■ Work to be completed: Give the number of lines that include the string "scene", nothing more.

■ Input rows:
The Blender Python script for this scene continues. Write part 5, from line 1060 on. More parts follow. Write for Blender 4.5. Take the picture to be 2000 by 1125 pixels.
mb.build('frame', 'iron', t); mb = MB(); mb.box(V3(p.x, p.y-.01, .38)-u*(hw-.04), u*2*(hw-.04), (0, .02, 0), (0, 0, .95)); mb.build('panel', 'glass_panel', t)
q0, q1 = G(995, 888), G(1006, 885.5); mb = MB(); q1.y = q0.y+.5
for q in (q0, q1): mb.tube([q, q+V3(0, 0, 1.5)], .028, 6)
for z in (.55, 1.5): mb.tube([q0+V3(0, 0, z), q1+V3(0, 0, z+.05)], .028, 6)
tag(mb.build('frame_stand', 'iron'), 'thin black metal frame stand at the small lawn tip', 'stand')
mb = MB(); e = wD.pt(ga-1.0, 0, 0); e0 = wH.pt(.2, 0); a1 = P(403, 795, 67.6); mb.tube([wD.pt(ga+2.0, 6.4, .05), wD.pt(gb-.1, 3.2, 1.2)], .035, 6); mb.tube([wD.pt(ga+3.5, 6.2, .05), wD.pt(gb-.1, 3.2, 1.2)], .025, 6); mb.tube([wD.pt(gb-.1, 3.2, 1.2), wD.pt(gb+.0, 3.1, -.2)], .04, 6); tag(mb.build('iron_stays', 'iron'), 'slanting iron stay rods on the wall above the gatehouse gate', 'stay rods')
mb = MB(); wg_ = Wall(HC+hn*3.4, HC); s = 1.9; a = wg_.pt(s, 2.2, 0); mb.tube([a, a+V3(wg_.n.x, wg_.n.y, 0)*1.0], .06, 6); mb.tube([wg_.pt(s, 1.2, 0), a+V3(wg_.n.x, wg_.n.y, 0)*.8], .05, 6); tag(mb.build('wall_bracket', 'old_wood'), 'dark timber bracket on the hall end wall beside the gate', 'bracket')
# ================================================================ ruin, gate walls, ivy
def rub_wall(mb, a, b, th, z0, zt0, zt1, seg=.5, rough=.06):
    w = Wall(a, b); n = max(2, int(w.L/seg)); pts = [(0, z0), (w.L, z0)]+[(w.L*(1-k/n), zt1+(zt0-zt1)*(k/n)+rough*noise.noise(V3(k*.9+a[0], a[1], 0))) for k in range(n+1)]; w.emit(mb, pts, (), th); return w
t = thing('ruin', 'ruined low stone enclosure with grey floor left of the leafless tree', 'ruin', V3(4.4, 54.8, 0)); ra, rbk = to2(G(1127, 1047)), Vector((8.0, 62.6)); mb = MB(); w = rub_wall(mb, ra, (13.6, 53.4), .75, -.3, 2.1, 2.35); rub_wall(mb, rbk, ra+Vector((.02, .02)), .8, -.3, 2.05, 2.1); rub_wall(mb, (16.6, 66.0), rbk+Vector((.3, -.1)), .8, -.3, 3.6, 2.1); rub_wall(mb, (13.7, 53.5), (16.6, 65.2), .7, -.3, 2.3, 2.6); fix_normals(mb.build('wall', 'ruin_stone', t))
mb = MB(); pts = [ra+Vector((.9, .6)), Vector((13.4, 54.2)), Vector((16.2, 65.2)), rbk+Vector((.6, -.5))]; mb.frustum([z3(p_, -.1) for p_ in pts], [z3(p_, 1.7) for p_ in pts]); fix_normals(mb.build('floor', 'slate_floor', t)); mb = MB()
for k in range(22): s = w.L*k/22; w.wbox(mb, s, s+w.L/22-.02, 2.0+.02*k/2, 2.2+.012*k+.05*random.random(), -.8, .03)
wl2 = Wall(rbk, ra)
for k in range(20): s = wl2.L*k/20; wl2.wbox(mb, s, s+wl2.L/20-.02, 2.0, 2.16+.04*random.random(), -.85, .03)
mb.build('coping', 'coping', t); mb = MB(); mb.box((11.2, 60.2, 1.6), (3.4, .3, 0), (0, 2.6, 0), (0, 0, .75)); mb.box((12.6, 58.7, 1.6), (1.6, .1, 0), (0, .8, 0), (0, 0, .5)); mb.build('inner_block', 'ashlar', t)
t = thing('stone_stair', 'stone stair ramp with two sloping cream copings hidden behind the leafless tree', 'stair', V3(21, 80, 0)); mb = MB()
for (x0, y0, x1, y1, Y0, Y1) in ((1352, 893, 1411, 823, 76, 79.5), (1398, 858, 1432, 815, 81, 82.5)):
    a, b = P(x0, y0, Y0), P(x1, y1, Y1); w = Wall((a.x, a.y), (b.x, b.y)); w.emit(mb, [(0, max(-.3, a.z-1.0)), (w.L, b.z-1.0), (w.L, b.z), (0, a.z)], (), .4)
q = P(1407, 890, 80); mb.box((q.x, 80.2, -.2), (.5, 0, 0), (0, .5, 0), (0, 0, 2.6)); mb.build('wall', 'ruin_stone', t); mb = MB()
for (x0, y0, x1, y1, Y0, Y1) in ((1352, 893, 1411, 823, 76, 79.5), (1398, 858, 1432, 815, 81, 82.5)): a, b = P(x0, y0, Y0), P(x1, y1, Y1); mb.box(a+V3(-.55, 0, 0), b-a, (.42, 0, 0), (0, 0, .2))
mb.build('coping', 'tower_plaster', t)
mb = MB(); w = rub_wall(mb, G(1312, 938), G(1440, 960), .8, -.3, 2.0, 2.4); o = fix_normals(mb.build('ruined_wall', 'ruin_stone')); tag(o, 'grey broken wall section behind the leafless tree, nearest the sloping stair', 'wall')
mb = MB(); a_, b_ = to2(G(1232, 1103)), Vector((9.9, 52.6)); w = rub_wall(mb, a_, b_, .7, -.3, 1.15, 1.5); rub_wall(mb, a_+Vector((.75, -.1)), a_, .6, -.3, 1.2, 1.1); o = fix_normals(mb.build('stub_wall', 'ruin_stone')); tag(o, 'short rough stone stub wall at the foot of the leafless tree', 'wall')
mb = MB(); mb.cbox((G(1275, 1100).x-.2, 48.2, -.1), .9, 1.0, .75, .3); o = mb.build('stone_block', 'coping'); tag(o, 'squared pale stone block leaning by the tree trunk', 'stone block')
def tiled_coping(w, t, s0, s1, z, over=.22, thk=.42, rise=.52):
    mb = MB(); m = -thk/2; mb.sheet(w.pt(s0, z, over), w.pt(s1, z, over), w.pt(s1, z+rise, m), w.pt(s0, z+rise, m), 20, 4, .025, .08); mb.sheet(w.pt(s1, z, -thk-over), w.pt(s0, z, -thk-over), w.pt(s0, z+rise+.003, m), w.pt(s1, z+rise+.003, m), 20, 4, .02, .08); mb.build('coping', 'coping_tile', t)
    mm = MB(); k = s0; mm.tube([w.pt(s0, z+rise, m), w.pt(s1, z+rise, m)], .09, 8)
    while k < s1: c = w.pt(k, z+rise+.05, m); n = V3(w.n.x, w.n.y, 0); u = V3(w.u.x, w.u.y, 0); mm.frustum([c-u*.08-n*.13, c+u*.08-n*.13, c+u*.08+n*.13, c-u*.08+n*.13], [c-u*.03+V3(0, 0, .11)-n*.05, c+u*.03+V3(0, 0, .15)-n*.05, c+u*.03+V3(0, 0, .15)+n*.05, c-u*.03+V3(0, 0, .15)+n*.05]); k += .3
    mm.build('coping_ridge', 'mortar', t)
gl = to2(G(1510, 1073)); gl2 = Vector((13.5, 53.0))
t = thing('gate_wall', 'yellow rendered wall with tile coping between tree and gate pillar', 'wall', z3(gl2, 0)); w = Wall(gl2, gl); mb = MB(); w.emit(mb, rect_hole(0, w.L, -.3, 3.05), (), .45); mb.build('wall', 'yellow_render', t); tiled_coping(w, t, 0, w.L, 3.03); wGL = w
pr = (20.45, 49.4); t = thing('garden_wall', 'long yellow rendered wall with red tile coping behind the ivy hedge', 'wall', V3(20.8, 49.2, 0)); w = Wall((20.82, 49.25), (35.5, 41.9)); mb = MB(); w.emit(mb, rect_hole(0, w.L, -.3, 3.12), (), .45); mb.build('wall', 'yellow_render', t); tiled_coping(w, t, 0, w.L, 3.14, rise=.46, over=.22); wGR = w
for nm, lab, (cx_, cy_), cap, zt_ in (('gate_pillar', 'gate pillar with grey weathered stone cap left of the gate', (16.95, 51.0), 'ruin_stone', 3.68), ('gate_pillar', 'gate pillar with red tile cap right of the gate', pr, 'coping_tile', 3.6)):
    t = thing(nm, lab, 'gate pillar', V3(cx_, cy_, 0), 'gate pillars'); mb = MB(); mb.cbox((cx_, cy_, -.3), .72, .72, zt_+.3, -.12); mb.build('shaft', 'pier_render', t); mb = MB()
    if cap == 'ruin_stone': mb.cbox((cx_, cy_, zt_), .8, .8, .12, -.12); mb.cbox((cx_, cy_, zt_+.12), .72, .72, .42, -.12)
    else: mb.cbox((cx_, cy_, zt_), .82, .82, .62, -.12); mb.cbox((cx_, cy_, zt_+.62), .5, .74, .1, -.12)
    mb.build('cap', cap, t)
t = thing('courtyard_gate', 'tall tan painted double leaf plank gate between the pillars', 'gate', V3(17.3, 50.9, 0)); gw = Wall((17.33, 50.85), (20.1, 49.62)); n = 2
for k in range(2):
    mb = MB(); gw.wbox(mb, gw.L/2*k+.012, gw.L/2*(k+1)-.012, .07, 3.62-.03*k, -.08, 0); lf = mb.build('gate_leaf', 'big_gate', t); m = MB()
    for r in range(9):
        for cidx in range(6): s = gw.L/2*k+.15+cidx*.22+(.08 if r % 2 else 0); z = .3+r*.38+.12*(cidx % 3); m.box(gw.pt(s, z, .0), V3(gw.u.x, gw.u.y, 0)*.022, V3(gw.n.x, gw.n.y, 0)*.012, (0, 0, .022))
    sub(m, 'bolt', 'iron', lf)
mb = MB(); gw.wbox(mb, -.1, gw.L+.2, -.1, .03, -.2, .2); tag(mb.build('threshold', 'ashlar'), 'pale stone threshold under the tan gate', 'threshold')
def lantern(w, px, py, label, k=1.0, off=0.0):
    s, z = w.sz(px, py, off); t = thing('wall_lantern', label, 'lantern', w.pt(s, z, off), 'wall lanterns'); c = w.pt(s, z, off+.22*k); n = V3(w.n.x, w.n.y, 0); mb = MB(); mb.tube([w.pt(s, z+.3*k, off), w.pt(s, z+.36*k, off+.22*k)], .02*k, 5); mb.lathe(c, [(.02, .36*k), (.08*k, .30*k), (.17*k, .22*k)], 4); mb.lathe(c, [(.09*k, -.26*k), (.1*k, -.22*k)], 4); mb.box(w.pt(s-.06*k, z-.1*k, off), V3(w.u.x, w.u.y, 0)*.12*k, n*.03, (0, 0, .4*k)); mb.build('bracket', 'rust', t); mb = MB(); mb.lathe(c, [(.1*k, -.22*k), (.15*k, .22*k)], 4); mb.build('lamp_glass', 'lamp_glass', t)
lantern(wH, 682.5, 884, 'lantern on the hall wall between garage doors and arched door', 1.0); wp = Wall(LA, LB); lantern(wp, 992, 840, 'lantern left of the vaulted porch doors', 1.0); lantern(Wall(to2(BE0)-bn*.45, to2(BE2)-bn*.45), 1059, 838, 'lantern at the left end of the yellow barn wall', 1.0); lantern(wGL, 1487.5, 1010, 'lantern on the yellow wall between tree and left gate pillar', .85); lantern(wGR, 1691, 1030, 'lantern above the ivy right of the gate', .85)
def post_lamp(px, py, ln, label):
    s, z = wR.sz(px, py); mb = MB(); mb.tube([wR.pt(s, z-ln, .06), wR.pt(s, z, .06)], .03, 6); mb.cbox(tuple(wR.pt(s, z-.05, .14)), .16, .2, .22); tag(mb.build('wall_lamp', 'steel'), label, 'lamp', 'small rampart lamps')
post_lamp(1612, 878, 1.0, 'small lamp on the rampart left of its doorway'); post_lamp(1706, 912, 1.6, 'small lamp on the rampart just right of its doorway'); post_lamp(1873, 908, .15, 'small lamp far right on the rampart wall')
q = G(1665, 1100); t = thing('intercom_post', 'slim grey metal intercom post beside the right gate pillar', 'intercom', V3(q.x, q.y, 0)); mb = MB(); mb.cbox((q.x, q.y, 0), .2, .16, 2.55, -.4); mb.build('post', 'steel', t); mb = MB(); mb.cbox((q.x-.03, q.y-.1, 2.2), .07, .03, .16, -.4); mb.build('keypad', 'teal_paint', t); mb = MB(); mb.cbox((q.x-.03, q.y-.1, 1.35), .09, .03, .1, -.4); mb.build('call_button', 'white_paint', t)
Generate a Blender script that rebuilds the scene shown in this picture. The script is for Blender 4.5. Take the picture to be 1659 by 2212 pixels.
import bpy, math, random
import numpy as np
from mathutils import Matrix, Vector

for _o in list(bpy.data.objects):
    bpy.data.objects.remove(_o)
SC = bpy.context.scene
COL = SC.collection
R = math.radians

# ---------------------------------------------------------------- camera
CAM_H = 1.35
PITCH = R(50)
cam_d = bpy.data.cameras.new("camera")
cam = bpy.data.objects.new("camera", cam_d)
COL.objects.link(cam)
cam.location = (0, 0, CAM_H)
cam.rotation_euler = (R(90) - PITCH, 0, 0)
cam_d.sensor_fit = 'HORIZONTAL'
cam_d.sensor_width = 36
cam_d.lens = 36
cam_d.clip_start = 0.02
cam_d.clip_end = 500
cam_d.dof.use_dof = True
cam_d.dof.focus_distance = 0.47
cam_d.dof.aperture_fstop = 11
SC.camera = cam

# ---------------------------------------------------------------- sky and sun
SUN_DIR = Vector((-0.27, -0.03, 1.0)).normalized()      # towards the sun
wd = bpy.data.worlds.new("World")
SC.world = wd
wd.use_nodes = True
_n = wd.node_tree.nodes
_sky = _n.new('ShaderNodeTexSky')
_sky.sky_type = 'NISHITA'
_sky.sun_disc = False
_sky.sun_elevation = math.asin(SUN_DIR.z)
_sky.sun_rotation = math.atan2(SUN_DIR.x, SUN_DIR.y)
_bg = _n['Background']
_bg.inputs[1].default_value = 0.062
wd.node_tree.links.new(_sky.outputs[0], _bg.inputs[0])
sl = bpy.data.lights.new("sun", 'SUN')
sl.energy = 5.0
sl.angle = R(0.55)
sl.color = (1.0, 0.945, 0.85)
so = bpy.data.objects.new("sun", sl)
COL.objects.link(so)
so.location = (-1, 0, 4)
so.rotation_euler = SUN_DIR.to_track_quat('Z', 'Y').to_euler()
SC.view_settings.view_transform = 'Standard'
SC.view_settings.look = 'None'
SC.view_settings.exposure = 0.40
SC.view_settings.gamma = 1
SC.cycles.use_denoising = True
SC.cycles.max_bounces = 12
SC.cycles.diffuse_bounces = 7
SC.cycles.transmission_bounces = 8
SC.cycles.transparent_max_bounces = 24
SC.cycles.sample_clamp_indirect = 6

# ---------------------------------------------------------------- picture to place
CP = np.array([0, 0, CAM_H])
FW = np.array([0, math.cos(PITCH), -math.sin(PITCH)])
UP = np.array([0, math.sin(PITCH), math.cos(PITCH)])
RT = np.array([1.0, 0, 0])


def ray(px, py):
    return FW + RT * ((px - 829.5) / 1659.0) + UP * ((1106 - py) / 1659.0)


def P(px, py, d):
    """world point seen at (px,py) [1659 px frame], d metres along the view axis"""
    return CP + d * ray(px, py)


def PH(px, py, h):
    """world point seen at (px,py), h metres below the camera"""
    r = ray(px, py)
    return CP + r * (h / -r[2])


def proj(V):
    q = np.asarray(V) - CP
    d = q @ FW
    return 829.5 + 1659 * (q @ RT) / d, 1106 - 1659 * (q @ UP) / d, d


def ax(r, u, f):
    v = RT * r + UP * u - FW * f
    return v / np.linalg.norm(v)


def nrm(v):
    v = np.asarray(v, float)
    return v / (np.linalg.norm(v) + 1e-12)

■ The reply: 3